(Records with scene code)
◇ ◇ ◇ ◇

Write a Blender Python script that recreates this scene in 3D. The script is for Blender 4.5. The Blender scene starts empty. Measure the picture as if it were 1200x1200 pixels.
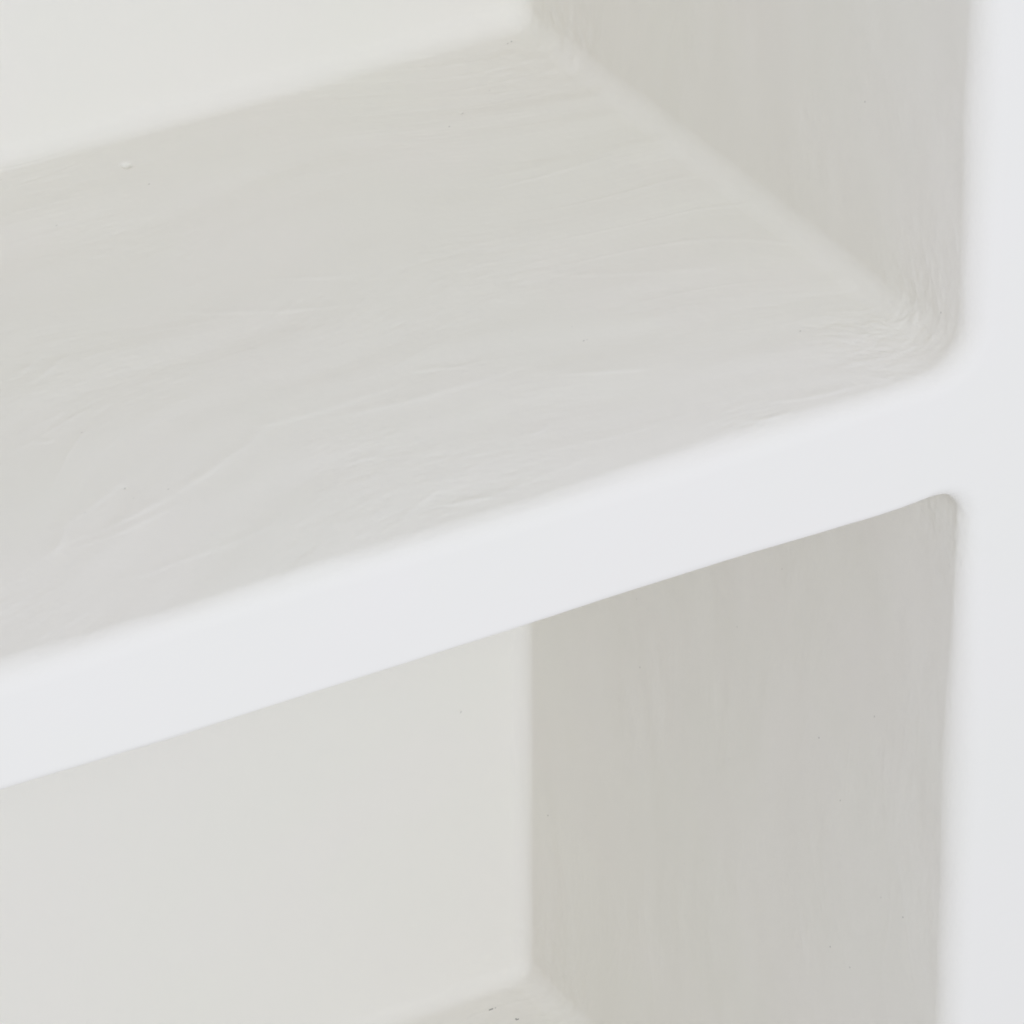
import bpy, math
import numpy as np
from mathutils import Matrix, Vector

scn = bpy.context.scene
C = scn.collection

# ------------------------------------------------------------------ sizes (metres)
D = 0.3080       # depth of a compartment
T = 0.0488       # thickness of shelf boards
H = 0.439        # distance between two shelf tops
W = 0.90         # clear width of a compartment
SW = 0.060       # thickness of side panels
BK = 0.030       # thickness of back panel
OX0, OX1 = -W - SW, SW
OZ0, OZ1 = -H - T, H


# ------------------------------------------------------------------ smooth pseudo noise
def wave_noise(seed, scale, n=9):
    """sum of sines in random directions: a cheap smooth noise in about -1..1"""
    r = np.random.RandomState(seed)
    v = r.normal(size=(n, 3)); v /= np.linalg.norm(v, axis=1)[:, None]
    f = scale * r.uniform(0.55, 1.6, n)
    ph = r.uniform(0, 6.283, n)
    k = (v * f[:, None]).astype(np.float32)

    def fn(x, y, z):
        o = 0
        for i in range(n):
            o = o + np.sin(k[i, 0] * x + k[i, 1] * y + k[i, 2] * z + np.float32(ph[i]))
        return o * np.float32(1.5 / n)
    return fn


nA = wave_noise(3, 16)       # slow waviness of the hand smoothed walls
nB = wave_noise(8, 45)       # hand size unevenness
nC = wave_noise(5, 95, 12)
nR = wave_noise(12, 26)      # varies the fillet radii
nL = wave_noise(21, 30)      # varies the front lip


def rint(a, b, r):
    """intersection with a round fillet / edge of radius r"""
    u = np.maximum(r + a, 0); v = np.maximum(r + b, 0)
    return np.minimum(-r, np.maximum(a, b)) + np.sqrt(u * u + v * v)


def coarse(x, y, z):
    """distance to the plain block with its two compartments, without the hand work"""
    dx = np.maximum(OX0 - x, x - OX1); dz = np.maximum(OZ0 - z, z - OZ1); dy = np.maximum(-y, y - (D + BK))
    cx = np.maximum(-W - x, x)
    cz = np.minimum(np.maximum(-z, z - (H - T)), np.maximum(-H - z, z + T))
    return np.maximum(np.maximum(np.maximum(dx, dz), dy), -np.maximum(np.maximum(cx, cz), y - D))


def sdf(x, y, z):
    a = nA(x, y, z); b = nB(x, y, z); c = nC(x, y, z); rr = nR(x, y, z); ll = nL(x, y, z)
    # outer block
    dx = np.maximum(OX0 - x, x - OX1)
    dz = np.maximum(OZ0 - z, z - OZ1)
    dy = np.maximum(-y, y - (D + BK))
    outer = rint(rint(dx, dz, 0.020), dy, 0.009)
    # the two compartments
    cx = np.maximum(-W - x, x - 0.0038)
    cz1 = np.maximum(-z - 0.0014 * np.clip(1 - y / 0.12, 0, 1) ** 2, z - (H - T))
    cz2 = np.maximum(-H - 0.0028 - z, z + T)
    cz = np.minimum(cz1, cz2)
    r1 = 0.0088 + 0.0016 * rr + 0.0006 * b
    # corners at the front are worked wider
    fr = np.clip(1 - y / 0.07, 0, 1) ** 2
    r1 = r1 + np.where(z > -0.02, 0.009 + 0.003 * b, np.where(z > -0.2, 0.0070 + 0.001 * b, 0.0)) * fr
    cav = rint(cx, cz, r1)
    r2 = 0.0088 + 0.0020 * ll
    r2 = np.where(z < -T * 0.7, r2 * 0.75, r2)
    cav = rint(cav, y - D, r2)
    wav = 0.0010 * a + 0.00038 * b + 0.00013 * c
    cav = cav + wav
    # front lip: rounder on top of the board, crisper underneath
    under = np.clip((-z - 0.030) / 0.012, 0, 1) * np.clip((z + 0.17) / 0.09, 0, 1) * (0.45 + 0.55 * np.clip((-x + 0.004) / 0.040, 0, 1))
    lip = 0.0082 + 0.0018 * ll + 0.0010 * b + 0.0020 * np.clip((x + 0.02) / 0.02, 0, 1) - 0.0046 * under
    return rint(outer + 0.0003 * a, -cav, lip)


# ------------------------------------------------------------------ surface nets mesh
def build_surface():
    s = 0.0034
    xs = np.arange(OX0 - 0.012, OX1 + 0.012, s, dtype=np.float32)
    ys = np.arange(-0.012, D + BK + 0.012, s, dtype=np.float32)
    zs = np.arange(OZ0 - 0.012, OZ1 + 0.012, s, dtype=np.float32)
    nx, ny, nz = len(xs), len(ys), len(zs)
    F = np.empty((nx, ny, nz), np.float32)
    Y, Z = np.meshgrid(ys, zs, indexing='ij')
    for i in range(nx):
        f = coarse(xs[i], Y, Z)
        m = np.abs(f) < 0.022
        f[m] = sdf(xs[i], Y[m], Z[m])
        F[i] = f
    ins = F < 0
    acc = np.zeros((nx - 1, ny - 1, nz - 1), np.int8)
    for a in (0, 1):
        for b in (0, 1):
            for c in (0, 1):
                acc += ins[a:nx - 1 + a, b:ny - 1 + b, c:nz - 1 + c]
    act = (acc > 0) & (acc < 8)
    idx = -np.ones(act.shape, np.int64)
    I = np.argwhere(act)
    idx[act] = np.arange(len(I))
    P = np.stack([xs[I[:, 0]], ys[I[:, 1]], zs[I[:, 2]]], 1).astype(np.float64) + s / 2
    e = 2e-4

    def project(P, n):
        """move points onto the surface; also returns the unit normals there"""
        for it in range(n):
            f = sdf(P[:, 0], P[:, 1], P[:, 2])
            g = np.empty_like(P)
            for k in range(3):
                q = P.copy(); q[:, k] += e
                g[:, k] = (sdf(q[:, 0], q[:, 1], q[:, 2]) - f) / e
            st = (f / np.maximum((g * g).sum(1), 0.25))[:, None] * g
            ln = np.linalg.norm(st, axis=1); cap = np.minimum(1, s / np.maximum(ln, 1e-9))
            P = P - st * cap[:, None]
        return P, g / np.maximum(np.linalg.norm(g, axis=1), 1e-9)[:, None]
    P, N = project(P, 4)
    quads = []
    # edges along x, y, z with a sign change give one quad each
    for ax in range(3):
        A = [slice(None)] * 3; B = [slice(None)] * 3
        A[ax] = slice(0, -1); B[ax] = slice(1, None)
        ch = ins[tuple(A)] != ins[tuple(B)]
        E = np.argwhere(ch)
        o1, o2 = [k for k in range(3) if k != ax]
        lim = np.array([nx, ny, nz])
        ok = (E[:, o1] > 0) & (E[:, o2] > 0) & (E[:, o1] < lim[o1] - 1) & (E[:, o2] < lim[o2] - 1)
        E = E[ok]
        flip = ins[E[:, 0], E[:, 1], E[:, 2]]
        c = []
        for (p, q) in ((-1, -1), (0, -1), (0, 0), (-1, 0)):
            J = E.copy(); J[:, o1] += p; J[:, o2] += q
            c.append(idx[J[:, 0], J[:, 1], J[:, 2]])
        Q = np.stack(c, 1)
        if ax == 1:
            flip = ~flip
        Q = np.where(flip[:, None], Q, Q[:, ::-1])
        quads.append(Q)
    return P, N, np.concatenate(quads), project


# ------------------------------------------------------------------ camera
CAM = Vector((-1.1802389, -1.69882945, 1.19259614))
fwd = Vector((0.43312649, 0.73760798, -0.51801151))
rgt = Vector((0.86113695, -0.50835856, -0.00383795))
upv = Vector((0.26616648, 0.44441653, 0.85536504))
FPX = 8035.9
cd = bpy.data.cameras.new('camera'); cam = bpy.data.objects.new('camera', cd); C.objects.link(cam)
cam.matrix_world = Matrix(((rgt.x, upv.x, -fwd.x, CAM.x), (rgt.y, upv.y, -fwd.y, CAM.y), (rgt.z, upv.z, -fwd.z, CAM.z), (0, 0, 0, 1)))
cd.sensor_width = 36; cd.lens = 36 * FPX / 1200; cd.clip_start = 0.05; cd.clip_end = 50
scn.camera = cam


def on(px, py, plane):
    """point of a plaster face seen at a pixel of the photograph; used only to read off where its marks are"""
    d = fwd + rgt * ((px - 600) / FPX) - upv * ((py - 600) / FPX)
    k, v = plane
    return CAM + d * ((v - CAM[k]) / d[k])


SHELF = (2, 0.0); SIDE = (0, 0.0); BACK = (1, D); FLOOR = (2, -H)
MARKS = []


def mark(p, q, plane, bend=0.0, w=0.0010, amp=0.3):
    A = on(*p, plane); B = on(*q, plane)
    AB = B - A
    nrm = Vector([1.0 if i == plane[0] else 0.0 for i in range(3)])
    MARKS.append((A, B, AB.cross(nrm) * bend, w, amp))


# long sweeps on the shelf top
mark((52, 648), (330, 488), SHELF, 0.06, 0.0011, 0.34)
mark((60, 625), (150, 560), SHELF, 0.05, 0.0009, 0.26)
mark((82, 646), (215, 587), SHELF, 0.03, 0.0010, 0.36)
mark((55, 655), (75, 615), SHELF, 0.1, 0.0010, 0.34)
mark((290, 505), (480, 445), SHELF, 0.04, 0.0012, 0.30)
mark((380, 490), (620, 425), SHELF, 0.05, 0.0013, 0.26)
mark((480, 437), (570, 430), SHELF, -0.03, 0.0009, 0.30)
mark((400, 545), (450, 532), SHELF, 0.0, 0.0009, 0.28)
mark((640, 440), (760, 432), SHELF, 0.02, 0.0012, 0.30)
mark((500, 590), (585, 577), SHELF, 0.03, 0.0010, 0.40)
mark((540, 590), (700, 530), SHELF, 0.0, 0.0012, 0.24)
mark((618, 508), (642, 497), SHELF, 0.12, 0.0010, 0.42)
mark((620, 530), (820, 480), SHELF, 0.04, 0.0012, 0.22)
mark((200, 365), (430, 355), SHELF, 0.04, 0.0012, 0.24)
mark((100, 398), (260, 372), SHELF, 0.04, 0.0012, 0.22)
mark((300, 328), (420, 322), SHELF, 0.02, 0.0010, 0.24)
mark((380, 125), (400, 119), SHELF, 0.0, 0.0007, 0.40)
mark((15, 448), (60, 412), SHELF, 0.0, 0.0010, 0.30)
mark((25, 460), (85, 418), SHELF, 0.0, 0.0009, 0.30)
mark((40, 520), (62, 519), SHELF, 0.1, 0.0009, 0.35)
mark((130, 680), (330, 610), SHELF, 0.03, 0.0011, 0.24)
mark((640, 320), (850, 312), SHELF, 0.05, 0.0013, 0.22)
# worked corner at the front
for p, q, b_ in (((990, 425), (1060, 410), 0.1), ((1010, 436), (1050, 438), 0.25), ((1020, 415), (1072, 404), 0.1),
                 ((1000, 448), (1046, 441), 0.1), ((1032, 398), (1058, 404), -0.1), ((900, 470), (1010, 448), 0.05), ((860, 492), (930, 478), 0.1)):
    mark(p, q, SHELF, b_, 0.0010, 0.42)
for p, q in (((1092, 300), (1096, 316)), ((1076, 370), (1100, 410)), ((1060, 372), (1086, 402)), ((1125, 270), (1131, 325)), ((1108, 262), (1112, 300))):
    mark(p, q, SIDE, 0.08, 0.0012, 0.40)
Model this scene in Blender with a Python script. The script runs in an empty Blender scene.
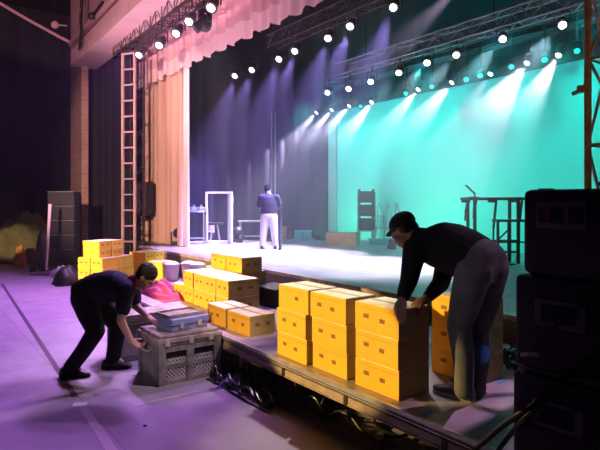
import bpy, bmesh, math, random
from mathutils import Vector as V, Matrix as M, Euler, noise
random.seed(7)
PI = math.pi
sc = bpy.context.scene
C = sc.collection

# ------------------------------------------------------------------ camera
FPX, HZ, CZ = 540.0, 202.0, 1.83          # focal length (px), horizon row, eye height
ANG = math.radians(143.82)
FW = V((math.cos(ANG), math.sin(ANG), 0)); RT = V((math.sin(ANG), -math.cos(ANG), 0))
def PD(px, py, d):                         # a point seen at (px,py) at distance d along the view axis
    p = FW*d + RT*((px-300)/FPX*d); return V((p.x, p.y, CZ-(py-HZ)/FPX*d))
def PZ(px, py, z): return PD(px, py, (CZ-z)*FPX/(py-HZ))
def PY(px, py, Y):
    k = FW.y + RT.y*(px-300)/FPX; return PD(px, py, Y/k)
def PX(px, py, X):
    k = FW.x + RT.x*(px-300)/FPX; return PD(px, py, X/k)
cd = bpy.data.cameras.new('camera'); cam = bpy.data.objects.new('camera', cd); C.objects.link(cam)
cam.location = (0, 0, CZ); cam.rotation_euler = (PI/2, 0, ANG-PI/2)
cd.sensor_width = 36; cd.lens = 36*FPX/600; cd.shift_y = -(225-HZ)/600; cd.clip_start = .05; cd.clip_end = 200
sc.camera = cam
sc.view_settings.view_transform = 'Standard'; sc.view_settings.look = 'None'
sc.view_settings.gamma = 1; sc.view_settings.exposure = 0.42; sc.view_settings.use_curve_mapping = False

# ------------------------------------------------------------------ materials
def mat(name, col, rough=.6, metal=0, var=0, vscale=5, bump=0, bscale=40, col2=None, stretch=(1,1,1), spec=.5, emit=0, ecol=None):
    m = bpy.data.materials.new(name); m.use_nodes = True
    nt = m.node_tree; b = nt.nodes['Principled BSDF']
    c = tuple(col)+(1,)
    b.inputs['Base Color'].default_value = c; b.inputs['Roughness'].default_value = rough
    b.inputs['Metallic'].default_value = metal; b.inputs['Specular IOR Level'].default_value = spec
    if emit:
        b.inputs['Emission Color'].default_value = tuple(ecol or col)+(1,); b.inputs['Emission Strength'].default_value = emit
    if var or bump or col2:
        tc = nt.nodes.new('ShaderNodeTexCoord'); mp = nt.nodes.new('ShaderNodeMapping')
        mp.inputs['Scale'].default_value = stretch
        nt.links.new(tc.outputs['Object'], mp.inputs['Vector'])
    if var or col2:
        n = nt.nodes.new('ShaderNodeTexNoise'); n.inputs['Scale'].default_value = vscale; n.inputs['Detail'].default_value = 5
        r = nt.nodes.new('ShaderNodeValToRGB')
        e = r.color_ramp.elements
        lo = tuple(col2)+(1,) if col2 else tuple(x*(1-var) for x in col)+(1,)
        e[0].position = .35; e[1].position = .65; e[0].color = lo; e[1].color = c
        nt.links.new(mp.outputs[0], n.inputs['Vector']); nt.links.new(n.outputs['Fac'], r.inputs['Fac'])
        nt.links.new(r.outputs['Color'], b.inputs['Base Color'])
    if bump:
        n2 = nt.nodes.new('ShaderNodeTexNoise'); n2.inputs['Scale'].default_value = bscale; n2.inputs['Detail'].default_value = 3
        bp = nt.nodes.new('ShaderNodeBump'); bp.inputs['Strength'].default_value = bump; bp.inputs['Distance'].default_value = .02
        nt.links.new(mp.outputs[0], n2.inputs['Vector']); nt.links.new(n2.outputs['Fac'], bp.inputs['Height'])
        nt.links.new(bp.outputs['Normal'], b.inputs['Normal'])
    return m
def brick_mat(name, c1, c2, cm, scale, bw, bh, ms=.01, rough=.6, axis=(0,0,0), bump=.2):
    m = bpy.data.materials.new(name); m.use_nodes = True
    nt = m.node_tree; b = nt.nodes['Principled BSDF']; b.inputs['Roughness'].default_value = rough
    tc = nt.nodes.new('ShaderNodeTexCoord'); mp = nt.nodes.new('ShaderNodeMapping'); mp.inputs['Rotation'].default_value = axis
    br = nt.nodes.new('ShaderNodeTexBrick')
    for k, v in (('Color1', c1), ('Color2', c2), ('Mortar', cm)): br.inputs[k].default_value = tuple(v)+(1,)
    br.inputs['Scale'].default_value = scale; br.inputs['Brick Width'].default_value = bw; br.inputs['Row Height'].default_value = bh
    br.inputs['Mortar Size'].default_value = ms
    n = nt.nodes.new('ShaderNodeTexNoise'); n.inputs['Scale'].default_value = 3.5; n.inputs['Detail'].default_value = 7
    mx = nt.nodes.new('ShaderNodeMix'); mx.data_type = 'RGBA'; mx.blend_type = 'MULTIPLY'; mx.inputs['Factor'].default_value = .55
    rp = nt.nodes.new('ShaderNodeValToRGB'); rp.color_ramp.elements[0].position = .3; rp.color_ramp.elements[1].position = .7
    rp.color_ramp.elements[0].color = (.55,.55,.55,1)
    nt.links.new(tc.outputs['Object'], mp.inputs[0]); nt.links.new(mp.outputs[0], br.inputs['Vector'])
    nt.links.new(tc.outputs['Object'], n.inputs['Vector']); nt.links.new(n.outputs['Fac'], rp.inputs[0])
    nt.links.new(br.outputs['Color'], mx.inputs[6]); nt.links.new(rp.outputs['Color'], mx.inputs[7])
    nt.links.new(mx.outputs[2], b.inputs['Base Color'])
    if bump:
        bp = nt.nodes.new('ShaderNodeBump'); bp.inputs['Strength'].default_value = bump; bp.inputs['Distance'].default_value = .01
        nt.links.new(rp.outputs['Color'], bp.inputs['Height']); nt.links.new(bp.outputs['Normal'], b.inputs['Normal'])
    return m
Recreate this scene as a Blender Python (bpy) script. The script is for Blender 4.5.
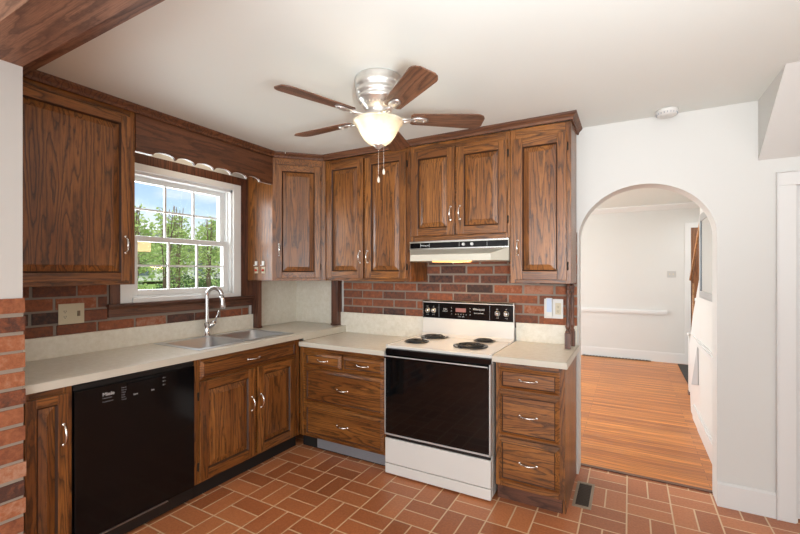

◇ ◇ ◇ ◇

**GIVEN EXERCISE**. Restate word for word every line from the top of the entries above to the line with "OZ0, OZ1 = -H - T, H", inclusive, and skip any pictures.

**PROBLEM SOLUTION**.
Write a Blender Python script that recreates this scene in 3D. The script is for Blender 4.5. The Blender scene starts empty. Measure the picture as if it were 1200x1200 pixels.
import bpy, math
import numpy as np
from mathutils import Matrix, Vector

scn = bpy.context.scene
C = scn.collection

# ------------------------------------------------------------------ sizes (metres)
D = 0.3080       # depth of a compartment
T = 0.0488       # thickness of shelf boards
H = 0.439        # distance between two shelf tops
W = 0.90         # clear width of a compartment
SW = 0.060       # thickness of side panels
BK = 0.030       # thickness of back panel
OX0, OX1 = -W - SW, SW
OZ0, OZ1 = -H - T, H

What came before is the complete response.